Although there are several known criteria for determining the dynamic buckling load in which a structure under impulsive dynamic loading is transformed from steady to unsteady, the most widely used criterion is the Budansky-Hutchinson criterion (BH criterion).

This criterion, combined with finite element software, is an effective method to determine dynamic buckling loads regardless of load type, application time, geometry and boundary conditions of the structure, which has been used predominantly in the literature dealing with dynamic buckling.

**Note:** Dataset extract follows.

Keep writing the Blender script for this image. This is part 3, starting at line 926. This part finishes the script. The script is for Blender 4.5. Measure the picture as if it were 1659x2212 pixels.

This criterion has the advantage of using finite element software instead of directly handling the differential equation, while there are some disadvantages associated with the choice of observation points and the analysis of the displacement diagram.

Especially in the case of composite structures subjected to impulse loading, the Budansky-Hutchinson criterion does not give satisfactory results owing to local and global buckling or the ambiguity of the diagram due to the complex interaction between delamination and matrix cracks.

The main limitation of this criterion is that the generated displacement diagram is ambiguous.

According to this criterion, the critical load is the load that causes a sudden increase in the load-displacement relationship diagram.

However, as some cases show, the diagram is not always obtained in the standard form shown in the literature, and it is not always monotonically increasing or randomly fluctuating with the choice of the observation point or initial defect, and even in the unstable state, it is not a sudden change in the shape of the curve, but only an increase in the amplitude, which makes the diagram obscure to be judged.

In this case, it is clearly impossible to judge dynamic buckling by the BH criterion based on the sudden change in the diagram.

This is because this criterion is not completely quantitative and there is a qualitative aspect related to visual observation of the shape of the diagram.

We improved the BH criterion using the Lyapunov exponent.

The basic idea for improving the BH criterion is to use the Lyapunov exponent originally developed to identify the occurrence of chaotic motion in nonlinear dynamical systems theory, mainly in time series analysis.

Considering the nonlinear dynamical system theory, a more quantitative evaluation of dynamic buckling can be obtained through the Lyapunov exponent of the dynamical system based on the displacement time series.

The newly proposed improved criterion is called the Budansky-Hutchinson-Lyapunov criterion or simply the BHL criterion.

The definition of the BHL criterion is as follows.

The loss of stability of the structure under impulse loading occurs when the Lyapunov exponent of the displacement time series obtained at the point of maximum buckling displacement is not negative. In the improved criterion, the observation point is chosen as the point that produces the maximum buckling displacement, rather than as an empirical one.

Also, the Lyapunov exponent for the displacement time series at the observation point is found and its sign is evaluated to determine the dynamic buckling load.

According to the nonlinear dynamical system theory, the negative Lyapunov exponent means that the structure undergoes finite displacement vibration under a given impulse load and the structure is dynamic stable.

On the contrary, the positive Lyapunov exponent indicates a state in which the structure undergoes chaotic motion and a relatively large displacement or irregular motion with a rapidly increasing amplitude, whereas the zero Lyapunov exponent indicates a dynamic bifurcation.

Based on the proposed dynamic buckling criterion, the nonlinear dynamic buckling problem of multilayer composite plates with distributed delamination and matrix cracks is analyzed and compared with the simulation results by the engineering analysis software ANSYS, to evaluate the applicability of the BHL criterion.

The results of the study were published in the journal International Journal of "Structural Stability and Dynamics"(22(3), 2022) by Elsevier under the title of "Dynamic buckling of composite structures subjected to impulse loads the Lyapunov exponent"(https://doi.org/10.1142/s0219455422500869).